Every time you take a shower, clean the dishes, or flush a toilet, the mixture of soaps, oils, food scraps, human waste, and cleaning chemicals—known as wastewater—travels down the drain to a wastewater treatment plant. After the solids are removed, the treated water is released back into a receiving stream, like a river or other natural waterway.
Unfortunately, many small and rural communities throughout the country have degraded or undersized wastewater management systems, which can lead to sewage backups during rainstorms and the release of pollutants into the environment.
“Our wastewater infrastructure, like much of our other civil infrastructure, is aging and requires proactive maintenance, rehabilitation, and replacement,” said Steven Hoagland, a researcher and program manager at UT’s Tennessee Water Resources Research Center (TNWRRC). “Due to their relatively smaller customer bases, small and rural wastewater systems are faced with the additional challenge of addressing their aging infrastructure with a limited budget.”
The TNWRRC is a federally designated state research center housed within the Institute for a Secure and Sustainable Environment (ISSE). The center, directed by CEE Professor John Schwartz, cooperates with government agencies and nonprofit organizations to identify and address key water issues facing Tennessee.
Earlier this year, the US Environmental Protection Agency (EPA) granted the TNWRRC $1 million to help rural communities in Tennessee fund vital improvements to their wastewater infrastructure systems.
Achieving Financial Sustainability
While there are programs that offer financial assistance for wastewater system improvements, such as the low-interest loans available through the EPA’s Clean Water State Revolving Fund (CWSRF) Program, small communities often lack the time, resources, and expertise to effectively access those options.

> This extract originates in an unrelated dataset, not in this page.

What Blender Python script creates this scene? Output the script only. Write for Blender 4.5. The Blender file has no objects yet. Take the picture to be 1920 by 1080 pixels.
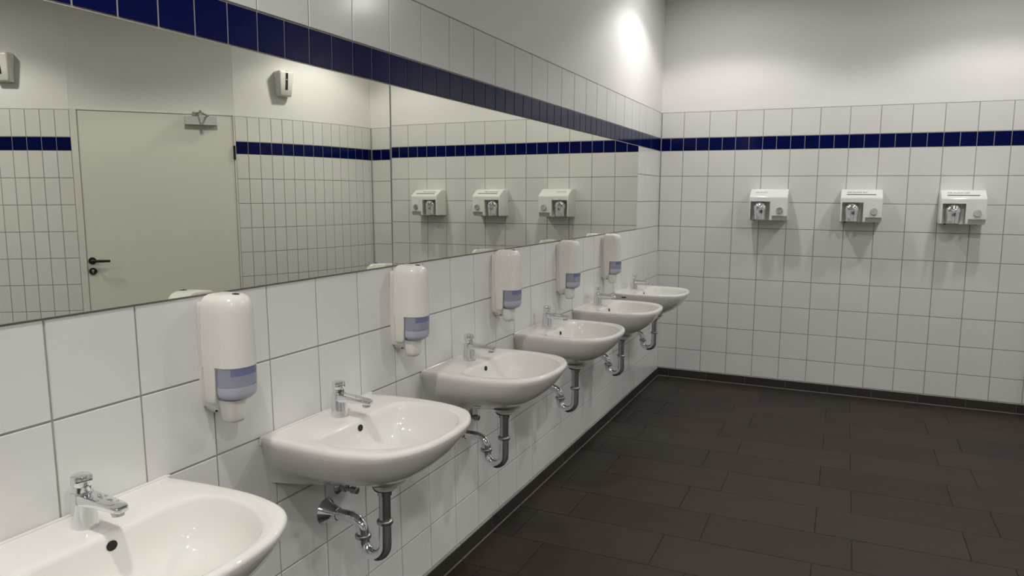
import bpy, bmesh, math, random
from mathutils import Vector, Matrix

random.seed(7)
PI = math.pi
SC = bpy.context.scene
COL = SC.collection

# ------------------------------------------------------------------ camera
def make_camera():
    yaw, pitch, roll = -0.4216, -0.1259, 0.0085
    f = Vector((math.sin(yaw)*math.cos(pitch), math.cos(yaw)*math.cos(pitch), math.sin(pitch)))
    r = Vector((math.cos(yaw), -math.sin(yaw), 0))
    u = r.cross(f)
    r2 = r*math.cos(roll) + u*math.sin(roll)
    u2 = -r*math.sin(roll) + u*math.cos(roll)
    cd = bpy.data.cameras.new('camera')
    cd.sensor_width = 36
    cd.lens = 1385.97/1920*36
    cd.clip_start = 0.02
    co = bpy.data.objects.new('camera', cd)
    COL.objects.link(co)
    m = Matrix((r2, u2, -f)).transposed().to_4x4()
    m.translation = Vector((1.3891, -6.002, 1.4851))
    co.matrix_world = m
    SC.camera = co
make_camera()

# ------------------------------------------------------------------ world, lamps, exposure
w = bpy.data.worlds.new('world'); SC.world = w; w.use_nodes = True
w.node_tree.nodes['Background'].inputs[0].default_value = (1, 1, 1, 1)
w.node_tree.nodes['Background'].inputs[1].default_value = 0.0
SC.view_settings.view_transform = 'Standard'
SC.view_settings.look = 'None'
SC.view_settings.gamma = 1
SC.view_settings.use_curve_mapping = False
SC.view_settings.exposure = -0.15
CEIL = 3.0
LAMP_SPOTS = [(0.55, -0.91), (0.55, -5.40), (2.24, -0.91), (2.24, -2.57), (2.24, -5.98),
              (4.00, -3.45), (4.00, -5.15), (5.70, -4.30), (2.24, -7.70), (4.00, -7.20), (5.80, -6.60)]
LAMP_POWER = 42.0
LAMP_COLOR = (1.0, 0.98, 0.945)
for lx, ly in LAMP_SPOTS:
    ld = bpy.data.lights.new('downlight_lamp', 'SPOT')
    ld.energy = LAMP_POWER*(0.64 if ly > -1 else 0.85 if ly > -3 else 1.42 if lx < 1 else 1.0)   # the lamps are not equally strong
    ld.color = LAMP_COLOR
    ld.spot_size = math.radians(138)
    ld.spot_blend = 0.30
    ld.shadow_soft_size = 0.05
    lo = bpy.data.objects.new('downlight_lamp', ld)
    COL.objects.link(lo)
    lo.location = (lx, ly, CEIL-0.03)

# ------------------------------------------------------------------ materials
def new_mat(name):
    m = bpy.data.materials.new(name); m.use_nodes = True
    return m, m.node_tree.nodes, m.node_tree.links, m.node_tree.nodes['Principled BSDF']

def simple(name, col, rough=0.4, metal=0.0, noise=0.0, nscale=20.0, bump=0.0, bscale=60.0, trans=0.0, ior=1.45, coat=0.0, spec=0.5, alpha=1.0):
    m, N, L, b = new_mat(name)
    b.inputs['Base Color'].default_value = (*col, 1)
    b.inputs['Roughness'].default_value = rough
    b.inputs['Metallic'].default_value = metal
    b.inputs['Transmission Weight'].default_value = trans
    b.inputs['IOR'].default_value = ior
    b.inputs['Coat Weight'].default_value = coat
    b.inputs['Specular IOR Level'].default_value = spec
    tc = N.new('ShaderNodeTexCoord')
    if noise:
        n = N.new('ShaderNodeTexNoise'); n.inputs['Scale'].default_value = nscale; n.inputs['Detail'].default_value = 5
        L.new(tc.outputs['Object'], n.inputs['Vector'])
        mx = N.new('ShaderNodeMix'); mx.data_type = 'RGBA'
        mx.inputs[6].default_value = (*[c*(1-noise) for c in col], 1)
        mx.inputs[7].default_value = (*[min(1, c*(1+noise)) for c in col], 1)
        L.new(n.outputs['Fac'], mx.inputs[0]); L.new(mx.outputs[2], b.inputs['Base Color'])
    if bump:
        n2 = N.new('ShaderNodeTexNoise'); n2.inputs['Scale'].default_value = bscale; n2.inputs['Detail'].default_value = 3
        L.new(tc.outputs['Object'], n2.inputs['Vector'])
        bp = N.new('ShaderNodeBump'); bp.inputs['Strength'].default_value = bump; bp.inputs['Distance'].default_value = 0.002
        L.new(n2.outputs['Fac'], bp.inputs['Height']); L.new(bp.outputs[0], b.inputs['Normal'])
    return m

def tinted(name, col, rough, noise, nscale, bump, bscale, stretch=(1, 1, 1), hue=None, spec=0.5):
    """tiles: a per-tile tint stored on the mesh varies the glaze from tile to tile"""
    m, N, L, b = new_mat(name)
    tc = N.new('ShaderNodeTexCoord')
    mp = N.new('ShaderNodeMapping'); mp.inputs['Scale'].default_value = stretch
    L.new(tc.outputs['Object'], mp.inputs[0])
    n = N.new('ShaderNodeTexNoise'); n.inputs['Scale'].default_value = nscale; n.inputs['Detail'].default_value = 6
    n.inputs['Roughness'].default_value = 0.65
    L.new(mp.outputs[0], n.inputs['Vector'])
    mx = N.new('ShaderNodeMix'); mx.data_type = 'RGBA'
    c2 = hue or tuple(c*(1+noise) for c in col)
    mx.inputs[6].default_value = (*[c*(1-noise) for c in col], 1)
    mx.inputs[7].default_value = (*[min(1, c) for c in c2], 1)
    L.new(n.outputs['Fac'], mx.inputs[0])
    at = N.new('ShaderNodeAttribute'); at.attribute_name = 'tint'
    mul = N.new('ShaderNodeMix'); mul.data_type = 'RGBA'; mul.blend_type = 'MULTIPLY'
    mul.inputs[0].default_value = 1.0
    L.new(mx.outputs[2], mul.inputs[6]); L.new(at.outputs['Color'], mul.inputs[7])
    L.new(mul.outputs[2], b.inputs['Base Color'])
    b.inputs['Roughness'].default_value = rough
    b.inputs['Specular IOR Level'].default_value = spec
    n2 = N.new('ShaderNodeTexNoise'); n2.inputs['Scale'].default_value = bscale; n2.inputs['Detail'].default_value = 2
    L.new(mp.outputs[0], n2.inputs['Vector'])
    bp = N.new('ShaderNodeBump'); bp.inputs['Strength'].default_value = bump; bp.inputs['Distance'].default_value = 0.002
    L.new(n2.outputs['Fac'], bp.inputs['Height']); L.new(bp.outputs[0], b.inputs['Normal'])
    return m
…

Hoagland says a critical barrier to funding access is the lack of asset management and financial sufficiency plans.
An asset management plan delineates the resources in a wastewater system and the level of service it needs to provide, but also lets a community evaluate system vulnerabilities and plan for regular maintenance, rehabilitation, and replacement of critical components.
A financial sufficiency plan is a community’s codified strategy to fund future system improvements, which can be done through both rate increases and external funding opportunities like the SRF.
“Asset management and financial sufficiency plans can help small and rural wastewater systems work toward both operational and financial sustainability and resilience,” Hoagland said.
Over the next three years, the TNWRRC’s initiative will provide training and technical assistance to small and rural communities across the state of Tennessee, teaching community partners how to develop and maintain asset management and financial sufficiency plans.
Workshops on developing those plans, and detailing available funding options like the CWSRF, will be led by Hoagland, Schwartz, CEE Professor Qiang He, UT Institute of Agriculture Associate Professor Sreedhar Upendram, Professor Larry Moore from the University of Memphis, and Associate Professor Tania Datta from Tennessee Tech.
The trainings will help system operators, managers, and board members in small and rural communities manage their wastewater systems effectively and sustainably—and put them in a better position to make future improvements through external funding opportunities.
“We also hope that improving the management of these systems will translate into other indirect impacts,” Hoagland said, “such as improving knowledge transfer between utility staff, reducing operational costs, and improving the water quality of receiving streams throughout the state.”